The transformative moment takes place in the fourth of the original sequences, when Cabiria attends a magic show in a suburban movie theater where she’s coerced into joining the act — hypnotized by the magician into believing that she’s being courted as a young girl by a suitor named Oscar. Partly because of the theatrical setting and partly because Cabiria is a highly skeptical spectator both before and after she falls into her trance, the scene becomes an emblematic representation of moviegoing itself — what it typically promises and just as typically fails to deliver. (Of course prostitutes, who must pander to the fantasies of their clients, perform a function similar to that fulfilled by movies.)
This representation is strengthened in the fifth episode, when Cabiria meets another spectator after the show, Oscar, who proceeds to court her, taking her to a movie on one of their outings. Oscar is the center of this, the film’s final extended episode, which is even more melodramatic and contrived than the others. But thanks to the preceding sea change, it seems less story than spectacle. If the first three long episodes in Cabiria use spectacle in order to tell a story, the last two use story in order to create spectacle. The difference is metaphysical rather than merely a matter of semantics: stories imply progression, but spectacles imply unchanging states. In this case the character who started out as a picaresque heroine winds up as a kind of essence, an essence that can survive and even prevail over disillusioning stories. In this way Cabiria is a metaphor for the childlike gullibility or faith that makes Fellini’s dreamlike cinema possible, even when a film’s narrative underpinnings come loose.
The restored sequence of the man with the sack is crucial because it’s the first indication in the film of an essence comparable to Cabiria’s. It also makes sense that this is the only point when Cabiria reveals her real name; the man’s essence brings her own to the surface, allowing us to catch a fleeting glimpse of it. The great French critic André Bazin — who wrote more perceptively about the film than anyone else, stressing the central importance of this sequence and protesting its deletion after the 1957 premiere — described it this way: “When one stops and reflects, one realizes that there is nothing in the film, before the meeting with the benefactor of the tramps…which is not proved subsequently to be necessary to trick Cabiria into making an act of ill-placed faith; for if such men do exist, then every miracle is possible and we, too, will be without mistrust when [Oscar] appears.”

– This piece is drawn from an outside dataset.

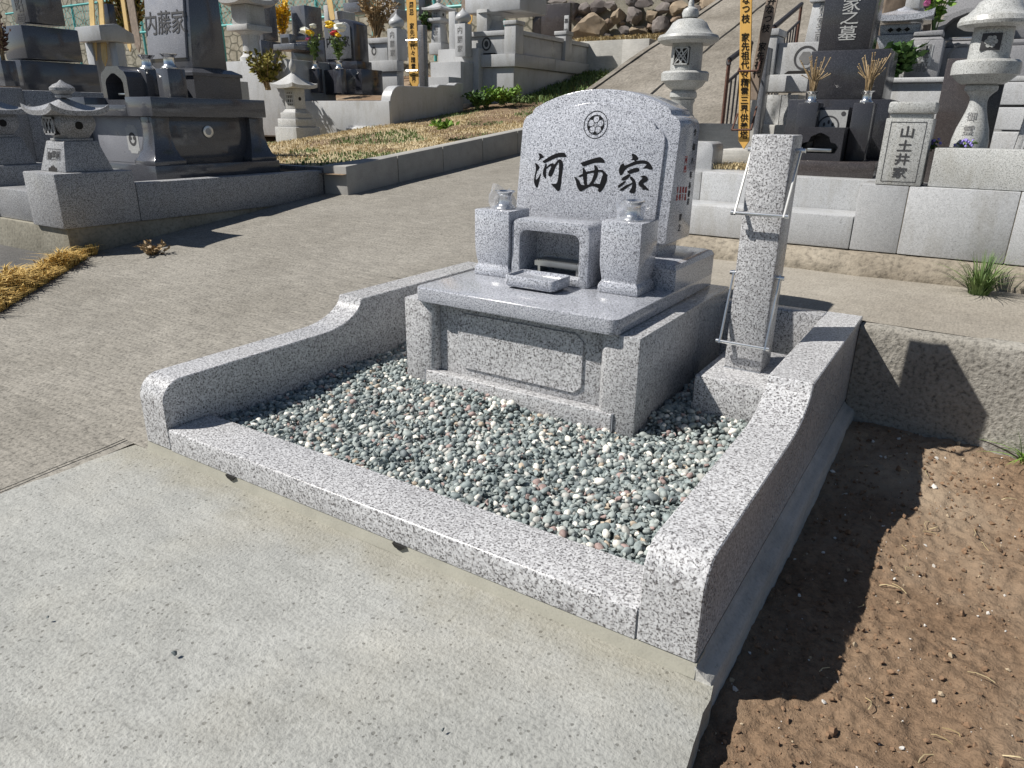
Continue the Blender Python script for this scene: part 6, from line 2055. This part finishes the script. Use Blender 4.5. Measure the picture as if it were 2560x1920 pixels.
cr = NB(); c = at(2402, 142, y=4.948); ring_mesh(cr, c, (1,0,0), (0,0,1), 0.066, 0.080, 30)
part('crest_ring', cr, M['midcut'], ugm, smooth=False)
nich = NB(); cn = X(2430, 60, 5.1)
pts = [(cn-0.22, Z(2400,101,5.1)), (cn+0.22, Z(2400,101,5.1)), (cn+0.22, Z(2400,50,5.1)), (cn+0.12, Z(2400,26,5.1)), (cn-0.05, Z(2400,22,5.1)), (cn-0.16, Z(2400,38,5.1)), (cn-0.22, Z(2400,60,5.1))]
nch = part('incense_niche', niche(pts, [(cn+(x_-cn)*0.74, pts[0][1]+(z_-pts[0][1])*0.80+0.012) for x_, z_ in pts], 5.08, 5.26, 5.299), DG2, ugm, ang=25)
bx('incense_rack', M['satin'], nch, cn-0.12, cn+0.12, 5.10, 5.14, Z(2400,97,5.05), Z(2400,91,5.05), 0.002)
# tree trunk and square post behind the small lantern
tk_ = thing('stone_pillar', (X(2285,60,5.4), 5.4, zu), 'square grey post behind the small smooth lantern', 'stone pillar')
cb('shaft', GR, tk_, 5.4, 2274, 2300, 2308, 20, 130, 0.004, z0=zu, yb=5.54)
cb('cap', GR, tk_, 5.32, 2266, 2302, 2312, -30, 20, 0.006, yb=5.62)
trk = thing('pine_tree', (X(2240,40,7.5), 7.5, 1.4), 'rough barked tree trunk behind the small smooth lantern', 'tree')
def bark():
    bm = NB()
    cx_ = X(2245, 20, 7.5)
    rings = []
    for j in range(22):
        z_ = 1.5 + j*0.14
        ring = []
        for i in range(40):
            a = 2*math.pi*i/40
            r = 0.30 - 0.012*j*0.5 + 0.045*noise.noise(Vector((math.cos(a)*5, math.sin(a)*5, z_*1.4))) + 0.02*noise.noise(Vector((math.cos(a)*12, math.sin(a)*12, z_*4)))
            ring.append((cx_ + r*math.cos(a) + 0.02*j*0.2, 7.5 + r*math.sin(a), z_))
        rings.append(ring)
    return loft(bm, rings)
part('trunk', bark(), plain('pine bark', (0.13,0.10,0.075), 0.95, var=0.5, scale=14, bmp=0.9), trk, ang=60)
cr_ = NB()
rt_r = random.Random(9)
for k in range(2600):
    a = rt_r.uniform(0, 6.283); b = rt_r.uniform(-1, 1); rr_ = 1.6*rt_r.random()**0.4
    p = Vector((X(2245,20,7.5) + 0.3 + rr_*math.cos(a)*math.sqrt(1-b*b), 7.5 + rr_*math.sin(a)*math.sqrt(1-b*b), 5.6 + 0.9*rr_*b))
    d = Vector((rt_r.gauss(0,1), rt_r.gauss(0,1), rt_r.gauss(0,0.6))).normalized()*0.13
    s = d.cross(Vector((rt_r.gauss(0,1), rt_r.gauss(0,1), rt_r.gauss(0,1)))).normalized()*0.035
    cr_.faces.new([cr_.verts.new(q) for q in (p, p+d*0.5+s, p+d, p+d*0.5-s)])
part('crown', cr_, M['darkleaf'], trk, smooth=False)

# fern by the small lantern, purple flowers on the kerb, fins at the edge
twig_plant('fern', (X(2240,185,4.56), 4.56, zu), 26, 0.20, 0.13, M['darkleaf'], 'dark green fern at the foot of the small smooth lantern', 'fern', 0.07, seed=71, stem_mat=M['darkleaf'], leaf_n=16)
for k, (u_, v_) in enumerate(((2327, 374), (2412, 374))):
    c = at(u_, v_, y=2.80)
    t = twig_plant('purple_flowers', (c.x, 2.82, 0.86), 12, 0.05, 0.035, M['greengrass'], 'tiny purple flowers on the right kerb, %s' % ('beside the name pillar' if k == 0 else 'before the large round lantern'), 'flowers', 0.02, 'purple flowers on the kerb', seed=80+k, stem_mat=M['greengrass'], leaf_n=5)
    rr_ = random.Random(90+k)
    for q in range(16):
        bm = NB(); bmesh.ops.create_icosphere(bm, subdivisions=1, radius=0.007)
        o = Vector((c.x + rr_.gauss(0, 0.017), 2.82 + rr_.gauss(0, 0.012), 0.885 + rr_.uniform(0.0, 0.03)))
        for v in bm.verts: v.co = v.co*(1+0.4*noise.noise(v.co*200+o*9)) + o
        part('blossom', bm, M['purplefl'], t, smooth=False)
fn = thing('white_fins', (X(2545,350,3.0), 3.05, 0.71), 'pair of white sloping stone legs at the right picture edge', 'stone legs')
for du in (0, 26):
    a, b = at(2534+du, 376, y=3.0), at(2556+du, 320, y=3.0)
    bm = NB(); loft(bm, [[(a.x-0.012,3.0,0.71),(a.x+0.012,3.0,0.71),(a.x+0.012,3.2,0.71),(a.x-0.012,3.2,0.71)], [(b.x+0.02-0.012,3.0,b.z+0.15),(b.x+0.02+0.012,3.0,b.z+0.15),(b.x+0.02+0.012,3.2,b.z+0.15),(b.x+0.02-0.012,3.2,b.z+0.15)]])
    part('leg', bm, M['pale'], fn, bev=0.002)
rp_ = thing('plot_wall', (2.6, 3.7, 0.7), 'stacked pale stone wall behind the large round lantern', 'wall')
for (va, vb_, y_) in ((205, 262, 4.0), (268, 325, 3.8), (330, 420, 3.6)):
    bx('course', GR, rp_, X(2470,230,y_), X(2560,230,y_)+1.0, y_, y_+0.4, max(0.7, Z(2530,vb_,y_)), Z(2530,va,y_), 0.008)

# ---------------------------------------------------------------- tufts, clods and litter near the plot
def tuft(c, n, h, w, spread, mat, label, seed, lean=1.0, cat='grass tuft'):
    rnd = random.Random(seed)
    bm = NB()
    for i in range(n):
        a = rnd.uniform(0, 6.283); r = spread*rnd.random()
        L = h*rnd.uniform(0.5, 1.15); ln = lean*rnd.uniform(0.15, 1.1)
        d = Vector((math.cos(a), math.sin(a), 0)); s = Vector((-math.sin(a), math.cos(a), 0))*w*rnd.uniform(0.6, 1.2)
        p0 = Vector(c) + d*r*0.5
        pts_ = []
        for k in range(6):
            t_ = k/5
            pts_.append(p0 + d*L*ln*t_*(0.35+0.65*t_) + Vector((0,0,L*(t_ - 0.55*ln*t_*t_))))
        rows = [(bm.verts.new(p-s*(1-k/5.0)**0.6), bm.verts.new(p+s*(1-k/5.0)**0.6)) for k, p in enumerate(pts_[:-1])]
        tipv = bm.verts.new(pts_[-1])
        for (a0, b0), (a1, b1) in zip(rows, rows[1:]): bm.faces.new((a0, b0, b1, a1))
        bm.faces.new((rows[-1][0], rows[-1][1], tipv))
    return part('grass_tuft', bm, mat, None, ang=60, label=label, cat=cat)
cg = at(2445, 735, z=0.30)
tuft((cg.x, cg.y, 0.296), 260, 0.20, 0.0034, 0.08, M['greengrass'], 'lush green grass tuft growing in the path before the rough footing', 3, 0.95)
cg2 = at(2565, 1145, z=-0.07)
tuft((cg2.x+0.01, cg2.y, -0.095), 70, 0.13, 0.004, 0.05, M['leaf'], 'green grass tuft in the soil at the right picture edge', 4, 1.3)
# golden grass verge at the left edge
rl = random.Random(14)
pts = []
for i in range(5600):
    t_ = rl.random()
    y_ = 0.22 + t_*1.12
    xb_ = lane_left(y_) + 0.05
    wdt = 0.34*(1-0.5*t_)
    x_ = xb_ - rl.random()*wdt
    z_ = ramp_z(x_, y_)
    clump = 0.55 + 0.9*max(0, nz(x_, y_, 8.0, 3.0)+0.3)
    pts.append((x_, y_, z_-0.012, (1.0 - 0.50*t_)*clump))
part('golden_grass', blades(pts[:5000], 0.20, 0.0048, 0.9, rl), M['tuftgrass'], None, smooth=False, kind='stuff', label='golden dry grass verge at the left edge of the lane', cat='grass')
part('verge_green', blades(pts[5000:], 0.12, 0.0034, 0.7, rl), M['greengrass'], None, smooth=False, kind='stuff', label='few green blades in the golden verge', cat='grass')
vb3 = NB()
twig_plant('dead_weed', (at(385, 640, z=0.12).x, at(385, 640, z=0.12).y, 0.10), 24, 0.11, 0.12, M['drystem'], 'dead brown weed beside the mossy footing at left', 'weed', 0.035, seed=55, leaf_n=8)
# clods and stones in the soil
rc = random.Random(17)
items2 = []
for i in range(14000):
    x, y = 1.85+1.9*rc.random(), rc.uniform(-1.2, 1.66)
    d = 0.004 + 0.016*rc.random()**5 + (rc.uniform(0.005,0.014) if rc.random() < 0.02 else 0)
    s = np.array([d*rc.uniform(0.8,1.3), d*rc.uniform(0.8,1.2), d*rc.uniform(0.6,0.9)], dtype=np.float32)
    mi = 0 if rc.random() < 0.86 else (1 if rc.random() < 0.55 else 2)
    kk = rc.randrange(24); kk += 1 if kk % 4 == 0 else 0
    items2.append((kk, np.array([x, y, soil_z(x, y) + d*0.22], dtype=np.float32), s, rot_mat(rc), mi))
CL = [plain('soil clod', (0.20,0.125,0.075), 0.95, var=0.3, scale=60, bmp=0.5), plain('tan stone chip', (0.40,0.32,0.22), 0.9, var=0.2), plain('white stone chip', (0.62,0.60,0.56), 0.85, var=0.1)]
put('soil_clods', pile_mesh(items2), CL, bpy.data.objects['soil'], kind='stuff')
bl_ = NB()
for i in range(90):        # straw litter
    x, y = rc.uniform(2.0, 3.4), rc.uniform(-0.9, 1.5)
    a = rc.uniform(0, 3.14); L = rc.uniform(0.015, 0.055)
    p = [Vector((x + L*(t_-0.5)*math.cos(a) + 0.006*math.sin(t_*4+i), y + L*(t_-0.5)*math.sin(a), soil_z(x, y)+0.005+0.006*math.sin(t_*3.14))) for t_ in (0, 0.33, 0.66, 1)]
    tube(bl_, p, 0.0011, 3)
part('straw', bl_, M['drygrass'], bpy.data.objects['soil'], smooth=False, kind='stuff')
pk = NB()
for i in range(60):
    x, y = rc.gauss(2.60, 0.05), rc.gauss(0.55, 0.10)
    tube(pk, [(x, y, soil_z(x, y)), (x+rc.gauss(0,0.008), y+rc.gauss(0,0.008), soil_z(x, y)+0.012)], [0.0015, 0.003], 4)
part('red_weed', pk, M['redfl'], bpy.data.objects['soil'], smooth=False, kind='stuff')
# a few stones lying on the new slab
for k, (u_, v_, d) in enumerate(((436, 1636, 0.013), (1108, 1826, 0.009), (120, 1545, 0.010))):
    c = at(u_, v_, z=-0.03)
    co, fc, r = PV[k*5+1]
    me = bpy.data.meshes.new('stone')
    me.from_pydata((co*d + np.array([c.x, c.y, -0.028], dtype=np.float32)).tolist(), [], fc.tolist())
    put('loose_stone', me, PEB[2], None, label=('small dark stone lying on the new slab, left of centre', 'tiny dark stone on the slab below the second drain gap', 'dark stone chip on the slab near the left edge')[k], cat='stone')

It was Bazin, too, who defended the short, sublime, hopeful end of the movie as the source of the viewer’s liberation. He describes a moment when “Masina turns toward the camera and her glance crosses ours ….The finishing touch to this stroke of directorial genius is this, that Cabiria’s glance falls several times on the camera without ever quite coming to rest there….Here she is now inviting us, too, with her glance to follow her on the road to which she is about to return. The invitation is chaste, discreet, and indefinite enough that we can pretend to think that she means to be looking at somebody else. At the same time, though, it is definite and direct enough, too, to remove us quite finally from our role of spectator.” The gift of Cabiria’s essence, freed from the determinism of stories, is to return us to our own.